After the annexation, pro- Russian separatists started their support to Putin by seizing parts of the area. They also shot (accidentally?) down the Malaysian Airlines flight 17, killing 298 people on their way to Kuala Lumpur.

Although one of the spokesmen of Putin did say that the reason for the annexation was not the presence of energy resources, he said that there was not even a connection between those. On the contrary, Gilles Lericolais (the director of European and international affairs at France’s state oceanographic group) stated that the annexation was ‘so obvious’ for the rich resources Ukraine and the maritime area around it possesses. The potential underwater resources in the Black Sea around Crimea are estimated to be worth trillions of dollars.

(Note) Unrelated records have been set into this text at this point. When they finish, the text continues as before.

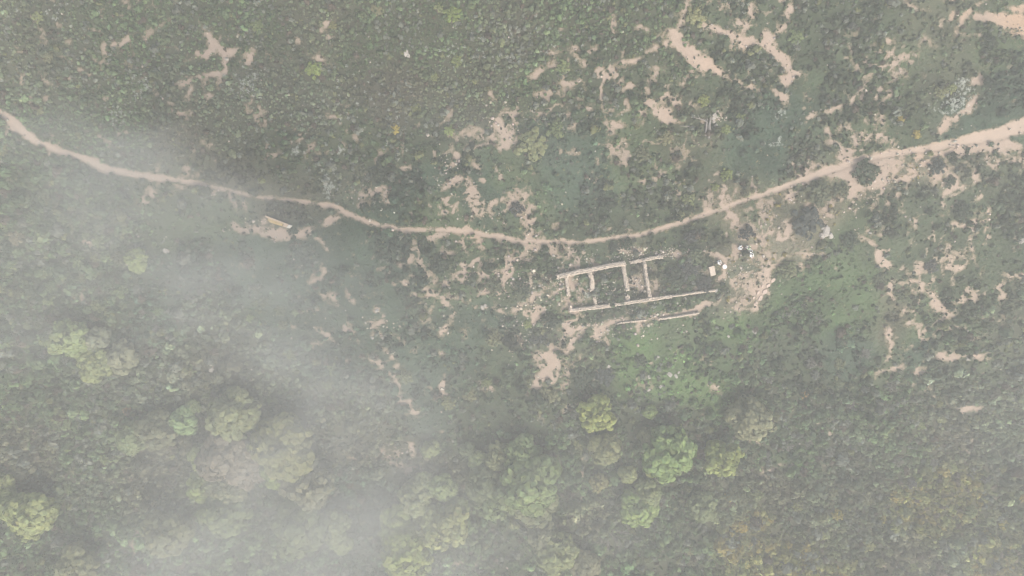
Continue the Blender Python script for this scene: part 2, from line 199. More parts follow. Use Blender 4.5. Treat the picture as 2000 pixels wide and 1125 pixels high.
# ---------------------------------------------------------------- plant cover by place: x, y, shrub share, shrub radius (m), leaf colour, bare flecks
OLV = (.078, .088, .054); GRY = (.086, .099, .066); DRK = (.048, .066, .036); BLU = (.043, .066, .044); GRN = (.055, .090, .037)
BRT = (.072, .122, .040); YEL = (.135, .130, .045); BRN = (.088, .084, .056); MID = (.064, .088, .044)
ZONES = [
 (60,60,.8,.40,OLV,.15),(100,150,.85,.42,GRY,.12),(250,60,.8,.38,MID,.13),(320,170,.85,.38,GRY,.14),(480,60,.9,.36,MID,.12),(520,170,.95,.36,GRY,.10),
 (620,60,.95,.34,OLV,.08),(700,90,1,.33,MID,.02),(850,60,1,.33,MID,0),(900,150,1,.32,OLV,.03),(750,200,1,.36,BRN,.08),(620,210,.9,.38,GRY,.08),(1000,60,1,.33,OLV,.02),(1050,140,.8,.34,MID,.16),
 (1150,40,1,.35,MID,.02),(1200,130,.6,.34,DRK,.20),(1270,40,.9,.36,MID,.05),(1440,20,.4,.32,DRK,.15),(1440,110,.4,.32,DRK,.15),(1600,60,.35,.30,DRK,.06),(1600,150,.15,.28,DRK,.02),(1720,60,.25,.28,DRK,.12),
 (1750,140,.3,.28,MID,.18),(1820,60,.4,.32,OLV,.10),(1920,120,.3,.32,MID,.12),(1850,170,.4,.36,OLV,.10),(1960,180,.12,.28,BLU,.08),
 (80,240,.9,.42,MID,.08),(220,260,.9,.40,MID,.08),(330,260,.8,.38,BRN,.10),(440,250,.85,.40,GRY,.10),(460,330,.5,.36,BRN,.12),(560,280,.75,.40,DRK,.10),(640,340,.6,.38,GRY,.12),(700,280,.7,.40,MID,.10),
 (800,300,.5,.36,DRK,.16),(880,220,.9,.36,OLV,.14),(830,380,.1,.28,BLU,.12),(950,380,.12,.28,BLU,.16),(1000,330,.2,.30,MID,.22),(1080,290,.15,.30,BLU,.14),(1150,340,.08,.26,BLU,.05),
 (1220,300,.25,.32,MID,.16),(1300,340,.4,.36,MID,.16),(1350,280,.4,.36,OLV,.14),(1450,300,.06,.26,BLU,.02),(1540,250,.10,.26,BLU,.05),(1500,330,.06,.26,BLU,.02),(1620,230,.2,.28,DRK,.10),(1700,250,.3,.30,MID,.24),(1780,250,.3,.32,DRK,.08),(1900,250,.10,.28,BLU,.04),
 (40,350,1,.62,MID,.06),(140,380,1,.60,DRK,.04),(60,480,1,.72,MID,.05),(220,430,.8,.50,MID,.08),(170,540,1,.70,DRK,.06),(330,430,.35,.36,MID,.05),(330,520,.5,.45,BLU,.06),(440,440,.25,.34,MID,.08),(480,520,.12,.30,BLU,.06),(560,410,.25,.34,BRN,.05),
 (600,500,.08,.28,BLU,.06),(700,470,.10,.28,BLU,.10),(760,420,.10,.28,BLU,.06),(700,540,.12,.28,BLU,.08),(800,520,.12,.28,BLU,.16),(850,440,.3,.32,MID,.2),(900,540,.15,.30,MID,.24),(980,490,.25,.32,MID,.20),(970,570,.5,.36,MID,.22),(1040,500,.3,.32,MID,.22),
 (1060,570,.3,.30,GRY,.34),(1150,560,.25,.28,MID,.34),(1180,490,.3,.34,DRK,.08),(1260,540,.2,.28,BRN,.26),(1330,530,.9,.42,DRK,.0),(1375,545,.8,.4,DRK,.02),(1350,470,.4,.36,DRK,.10),(1420,460,.25,.30,DRK,.16),(1440,530,.3,.30,GRY,.34),(1500,430,.35,.32,MID,.34),
 (1430,490,.12,.26,(.150,.135,.098),.37),(1490,470,.12,.26,(.150,.135,.098),.37),(1550,470,.10,.26,(.150,.135,.098),.37),(1450,430,.15,.26,(.15,.135,.09),.36),(1600,410,.15,.28,(.15,.135,.09),.34),(1520,420,.15,.28,(.140,.128,.092),.36),(1760,330,.15,.28,(.150,.135,.098),.40),(1850,330,.2,.28,(.140,.128,.092),.36),(1440,560,.12,.26,(.140,.128,.092),.34),
 (1550,380,.35,.32,OLV,.30),(1640,450,.12,.30,MID,.08),(1600,540,.15,.30,GRN,.02),(1700,420,.2,.30,DRK,.14),(1800,400,.4,.34,DRK,.12),(1800,500,.3,.32,DRK,.18),(1900,420,.3,.34,DRK,.12),(1940,500,.15,.30,DRK,.10),
 (40,600,1,.80,DRK,.02),(100,720,1,.66,MID,.02),(40,800,1,.62,MID,.02),(200,620,1,.60,DRK,.04),(300,600,.7,.50,BLU,.05),(300,720,1,.56,GRY,.04),(420,620,.9,.48,GRY,.10),(420,740,1,.52,BRN,.04),(520,680,.9,.48,GRY,.06),(560,600,.3,.36,BLU,.10),(600,760,1,.48,GRY,.03),
 (680,700,.5,.40,BLU,.10),(740,640,.12,.28,BLU,.18),(830,680,.10,.28,BLU,.10),(900,700,.25,.32,BLU,.06),(950,640,.15,.30,BLU,.14),(980,700,.35,.38,DRK,.06),(700,790,1,.46,GRY,.04),(830,790,.25,.34,BLU,.12),(1000,790,.35,.38,DRK,.06),
 (1070,610,.35,.32,MID,.34),(1150,650,.3,.30,MID,.24),(1100,670,.45,.36,OLV,.22),(1200,610,.15,.30,DRK,.10),(1300,600,.08,.28,GRN,.05),(1230,690,.30,.32,BRT,.08),(1330,660,.25,.32,MID,.10),(1300,740,.35,.34,BRT,.07),(1400,690,.35,.32,GRN,.08),(1370,740,.45,.34,BRT,.03),(1440,640,.35,.32,BRT,.04),(1500,640,.4,.34,GRN,.04),
 (1560,560,.2,.30,GRN,.02),(1620,620,.25,.30,GRN,.04),(1680,580,.25,.30,GRN,.02),(1560,700,.35,.34,DRK,.02),(1650,690,.10,.28,BLU,.03),(1480,740,.9,.44,DRK,.02),(1720,620,.2,.30,BRN,.05),(1780,650,.15,.28,MID,.22),(1800,710,.12,.28,BLU,.14),(1900,600,.35,.36,DRK,.10),(1900,680,.5,.38,MID,.16),(1970,650,.6,.40,GRY,.12),
 (60,900,1,.55,BRN,.03),(60,1080,1,.55,MID,.02),(180,880,1,.50,MID,.02),(200,960,1,.48,GRY,.02),(300,940,1,.48,BRN,.03),(170,1040,1,.50,MID,.05),(330,1100,1,.6,MID,.02),(560,820,.9,.5,BRN,.06),(500,1000,1,.55,MID,.05),(700,860,.7,.42,BRN,.14),(660,960,.9,.55,BLU,.04),(720,1000,.9,.55,BLU,.02),(560,1090,1,.6,MID,.06),(700,1080,.9,.6,BLU,.02),
 (860,900,.6,.45,BRN,.12),(900,860,.6,.42,DRK,.10),(1000,1040,.9,.5,MID,.06),(950,1090,.9,.5,MID,.05),(1080,850,.7,.46,MID,.08),(1100,920,.9,.48,MID,.05),(1130,1000,.9,.48,BRN,.05),(1200,850,.8,.48,DRK,.04),(1240,920,.9,.46,MID,.04),(1180,1080,.9,.48,MID,.04),(1300,800,.7,.42,DRK,.03),(1350,840,.8,.44,DRK,.02),
 (1300,960,1,.46,MID,.03),(1350,1060,1,.48,MID,.03),(1420,960,1,.48,OLV,.04),(1440,1040,1,.50,YEL,.06),(1500,800,1,.44,DRK,.02),(1560,840,1,.44,MID,.03),(1600,780,1,.44,DRK,.02),(1540,900,.6,.38,GRN,.05),(1520,960,1,.46,BRN,.04),(1620,920,1,.44,GRY,.03),(1560,1030,1,.46,OLV,.05),(1560,1100,1,.48,YEL,.04),
 (1700,740,.5,.36,MID,.10),(1650,830,.9,.44,MID,.04),(1760,790,.9,.44,MID,.05),(1760,870,1,.46,MID,.03),(1850,760,.8,.44,GRY,.06),(1850,840,.9,.46,BRN,.05),(1960,780,.9,.46,GRY,.04),(1950,880,1,.48,GRY,.03),(1700,960,1,.46,OLV,.03),(1780,1000,1,.48,YEL,.03),(1700,1060,1,.48,OLV,.03),(1880,980,1,.50,YEL,.02),(1880,1060,1,.50,GRY,.02),(1980,1000,1,.50,OLV,.02),(1970,1100,1,.50,YEL,.02),(1780,1100,1,.48,BRN,.03),
]
_z = np.array([(z[0], z[1], z[2], z[3], *z[4], z[5]) for z in ZONES])
ZB = 8                                                 # zone raster step
zx, zy = np.meshgrid(np.arange(PX0, PX1, ZB), np.arange(PY0, PY1, ZB))
wx = zx + (fbm(zx, zy, 90, 3, 4) - .5) * 110; wy = zy + (fbm(zx, zy, 90, 8, 4) - .5) * 110
num = np.zeros(zx.shape + (6,)); den = np.zeros(zx.shape)
for r in _z:
    ww = 1 / ((wx - r[0]) ** 2 + (wy - r[1]) ** 2 + 26 ** 2) ** 2.6
    den += ww; num += ww[..., None] * r[2:]
ZF = num / den[..., None]
def zone(px, py):
    u = np.clip((np.asarray(px) - PX0) / ZB, 0, ZF.shape[1] - 1.001); v = np.clip((np.asarray(py) - PY0) / ZB, 0, ZF.shape[0] - 1.001)
    i = u.astype(int); j = v.astype(int); fu = (u - i)[..., None]; fv = (v - j)[..., None]
    return (ZF[j, i] * (1 - fu) + ZF[j, i + 1] * fu) * (1 - fv) + (ZF[j + 1, i] * (1 - fu) + ZF[j + 1, i + 1] * fu) * fv
def soil_at(x, y, px, py):
    """0..1, over about .5 the ground is bare"""
    s = sample(SOILF, px, py); p = sample(PATHF, px, py); z = zone(px, py)
    n1 = fbm(x, y, 1.3, 5, 3, .7); n2 = fbm(x, y, 4.5, 9, 2)
    v = s + (n1 - .54) * 1.55 * sstep(.02, .3, s) * (1 - .4 * sstep(.85, 1, s))
    nr = sample(NEARF, px, py); rg = 1 - np.abs(fbm(x, y, 2.6, 7, 4, .6) * 2 - 1) * 4.2
    v = np.maximum(v, nr * 1.1 * sstep(.25, .8, rg) * sstep(.40, .54, n1))
    rg2 = 1 - np.abs(fbm(x, y, 4.6, 3, 4, .62) * 2 - 1) * 6.0
    v = np.maximum(v, .95 * sstep(.07, .20, z[..., 5]) * sstep(.35, .85, rg2) * sstep(.44, .56, fbm(x, y, 2.2, 1, 3)))
    fl = (n1 * .6 + n2 * .4)
    v = np.maximum(v, sstep(.0, .12, fl - (.69 - z[..., 5] * .68)) * .66)
    v = np.maximum(v, p + (n1 - .5) * .9 * sstep(.01, .2, p) * (1 - .6 * sstep(.7, 1, p)))
    return v, p, z

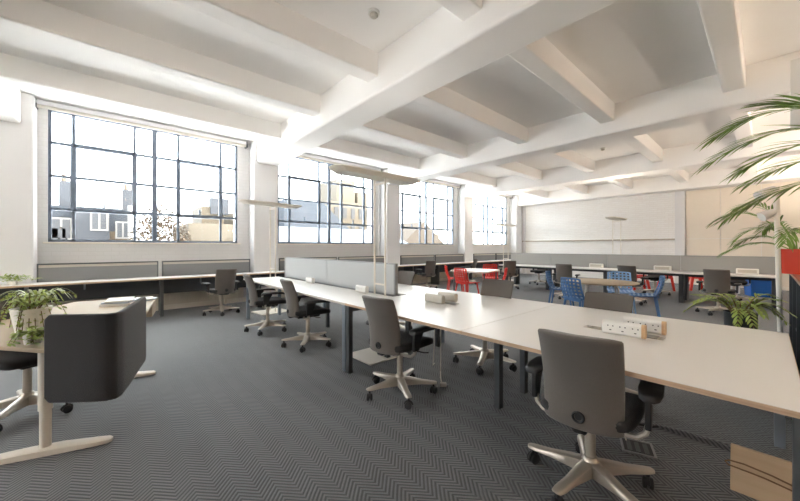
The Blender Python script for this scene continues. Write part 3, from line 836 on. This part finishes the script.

Consequently, the real reason for the Russian intervention are the natural resources Ukraine has. The coal mining in the Donbas area for example, or the amount of unused fertile agricultural ground. In addition, the harbours around the Black Sea are also important trading points and are therefore very useful. Serhii Plokhy even argued in his book ‘Last Empire’ that the independency of Ukraine in 1991 was the key moment for the end of the Soviet-Union.